The effort to authenticate the Davidson County site was led by Wade Sowers, a dentist who placed family tradition at the center of his case. The site, on which a cabin had been reconstructed, was near Boone’s Cave and Boone’s Ford. In 1963 the legislature appropriated $15,000 for purchase of the property subject to review by Archives and History. Staff, after extensive study, concluded that the site could not be authenticated. They pointed out that claims had arisen associating Boone with numerous sites in the Piedmont, all without basis.

The persistence of the plaintiffs was remarkable. In November 1965, a Wake County Superior Court judge reviewed their appeal and remanded the case to Archives and History. The April 1966 hearing was the consequence. Attorneys for the petitioners cited the 1919 plaque as precedent but Crittenden pointed out that its text did not specify a site. Secondary studies as well as manuscripts collected by Lyman Draper were cited as evidence supporting the contention of the plaintiffs. Much discussion revolved around a stone (since lost) inscribed with Boone’s name. Newspapers had a field day with the ruckus.

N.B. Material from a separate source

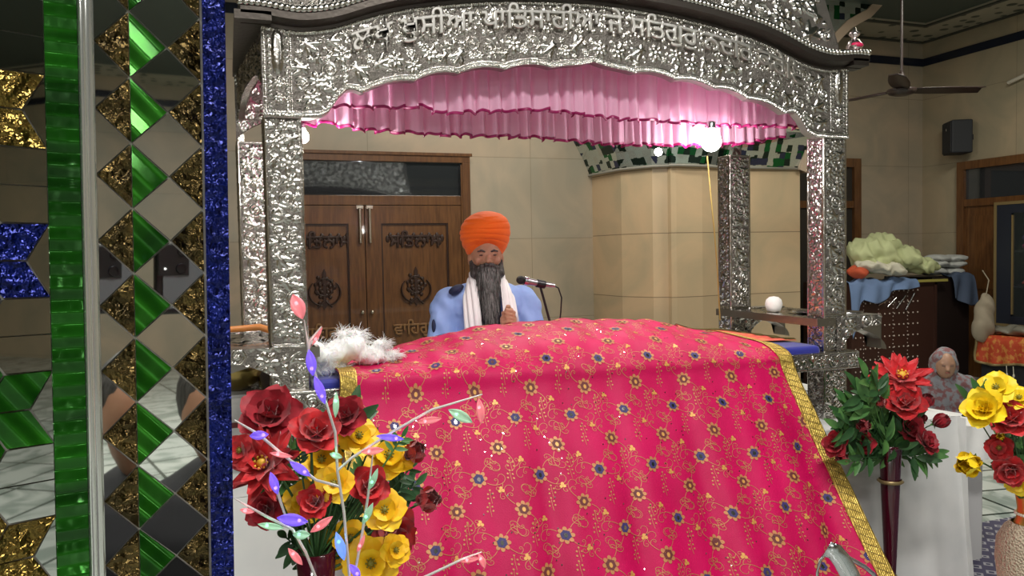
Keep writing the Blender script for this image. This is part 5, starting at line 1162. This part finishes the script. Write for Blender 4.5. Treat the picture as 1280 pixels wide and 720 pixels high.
# ------------------------------------------------------------------ light branch tree
tr_=empty('light_branch',at(438,735,1.36),0,'thin clear branches with glowing coloured leaf lights in front of the left bouquet','lights'); tl=Vector(tr_.location)
T_=lambda x,y,Y=1.36:Vector(at(x,y,Y))-tl
wirem=mat('clear frosted branch',(.62,.60,.58),.3,.2)
brs=[[(438,735),(430,640),(422,590),(419,540),(408,505),(396,475),(386,440),(380,400)],[(422,588),(440,572),(490,540),(540,512),(603,493)],[(440,735),(452,672),(460,620),(466,568)],[(424,608),(395,600),(352,567),(322,542),(293,525)],[(400,735),(382,690),(366,662),(332,645),(293,623)],[(343,602),(350,625),(360,655)],[(500,735),(540,717),(580,698),(602,690)],[(385,440),(388,425),(402,408)]]
for q in brs: MB().tube([T_(*p) for p in q],[.0024]*(len(q)-1)+[.0012],8).build('branch',wirem,tr_)
def lmat(n_,c,e): return mat(n_,c,.3,emit=(c,e),alpha=.72)
LM={'purple':lmat('purple leaf light',(.22,.12,.85),.45),'pink':lmat('pink leaf light',(.95,.28,.32),.22),'green':lmat('pale green leaf light',(.45,.78,.55),.12),'blue':lmat('blue leaf light',(.15,.3,.95),.8)}
LB={k:mat(k+' bead',c,.3,emit=(c,14)) for k,c in {'purple':(.55,.35,1),'pink':(1,.35,.4),'green':(.3,1,.6),'blue':(.2,.7,1)}.items()}
LV=[(386,437,391,470,'purple',13),(393,470,406,505,'purple',12),(390,432,403,409,'pink',5),(366,368,378,399,'pink',18),(420,490,419,522,'green',8),(470,545,505,549,'purple',9),(520,528,552,523,'pink',9),(560,512,590,528,'green',13),(598,498,601,530,'pink',11),(461,612,472,585,'green',8),(453,655,466,628,'green',9),(451,565,480,562,'pink',10),(446,690,456,668,'pink',6),(312,545,336,543,'purple',12),(337,566,366,571,'pink',7),(362,577,388,595,'purple',11),(338,590,347,618,'purple',11),(346,647,385,652,'purple',16),(322,655,355,660,'green',9),(300,637,318,640,'pink',7),(366,668,388,668,'green',12),(388,665,416,645,'pink',11),(420,665,430,700,'blue',12),(360,685,378,706,'pink',9),(575,702,600,697,'pink',6),(598,692,606,710,'pink',8),(437,705,450,722,'purple',10),(412,567,428,572,'green',8)]
for (x0,y0,x1,y1,kc,w_) in LV:
    a,b=T_(x0,y0,1.35),T_(x1,y1,1.345); d=b-a; L_=d.length; d.normalize(); ctr=Vector((0,-1,.2)); x=d.cross(ctr).normalized(); nn=x.cross(d); W_=w_*L_/math.hypot(x1-x0,y1-y0); G=[]
    for i in range(9):
        u=i/8; w2=W_*math.sin(PI*min(1,u*.98+.01))**.8; c=a+d*L_*u+nn*.004*math.sin(u*3); G.append([c+x*w2*v*.5+nn*(.12*W_*abs(v)) for v in (-1,-.5,0,.5,1)])
    o=MB().grid(G).build('leaf_light',LM[kc],tr_); s=o.modifiers.new('s','SOLIDIFY'); s.thickness=.0008
    MB().ell(a+d*L_*.72 if kc=='purple' else a+d*L_*.35,(.0030,)*3,8,6).build('light_bead',LB[kc],o)
# ------------------------------------------------------------------ bent steel bands at the bottom edge
hb_=empty('steel_hoops',at(1062,735,1.9),0,'bent grey steel bands rising from the bottom edge beside the pink cloth','bands'); hl=Vector(hb_.location)
def band(pts,w_,name):
    P=[Vector(at(x,y,Y))-hl for x,y,Y in pts]; G=[]
    for i,p in enumerate(P):
        d=(P[min(i+1,len(P)-1)]-P[max(i-1,0)]).normalized(); s_=d.cross(Vector((0,-1,.3))).normalized(); wv=s_*w_*.5+Vector((0,.3,0))*w_; G.append([p-wv,p+wv])
    o=MB().grid(G).build(name,chrome,hb_); s=o.modifiers.new('s','SOLIDIFY'); s.thickness=.003
band([(1022,740,1.9),(1021,715,1.9),(1025,700,1.9),(1033,690,1.9),(1042,686,1.9)],.018,'side_band')
band([(1033,686,1.88),(1043,689,1.88),(1052,700,1.88),(1062,718,1.88),(1072,740,1.88)],.050,'front_band')
band([(1045,688,1.92),(1062,698,1.94),(1080,708,1.96),(1092,718,1.98),(1102,735,2.0)],.014,'rear_band')
# ------------------------------------------------------------------ brass bowl, bedding at the far left
o=MB().lathe([(0,0),(.03,0),(.075,.03),(.095,.075),(.10,.11),(.096,.11),(.07,.04),(0,.02)],(.02,3.2,1.0),36).build('brass_bowl',mat('aged brass',(.38,.29,.10),.3,1)); tag(o,'aged brass bowl under the left silver shelf','bowl')
wb2=empty('storage_box',(-.02,3.25,.756),0,'white painted box carrying the brass bowl under the left silver shelf','box')
bevel(MB().box(-.14,.08,-.15,.15,0,.235).build('box_body',white_cl,wb2),.008); MB().box(-.15,.09,-.16,.16,.235,.243).build('lid',grey_cl,wb2); MB().box(-.142,.082,-.152,-.148,.12,.14).build('maroon_stripe',mat('maroon thread'),wb2)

In each case, staff countered that contemporary primary source evidence was insufficient to fix a site. It was pointed out the Boone was a squatter and left scarcely any record of his life in North Carolina. In April 1967, another Superior Court judge reviewed the case and tossed it back to Archives and History. The petitioners elected not to appeal to the state Supreme Court. The agency erected in Davie County a marker upon the 640-acre "Boone Tract" acquired in 1752 by Squire Boone. The marker does not specify a home site. Today ownership of Boone’s Cave is in the process of being transferred from the state parks system back to Davidson County government. It will be developed as a local park.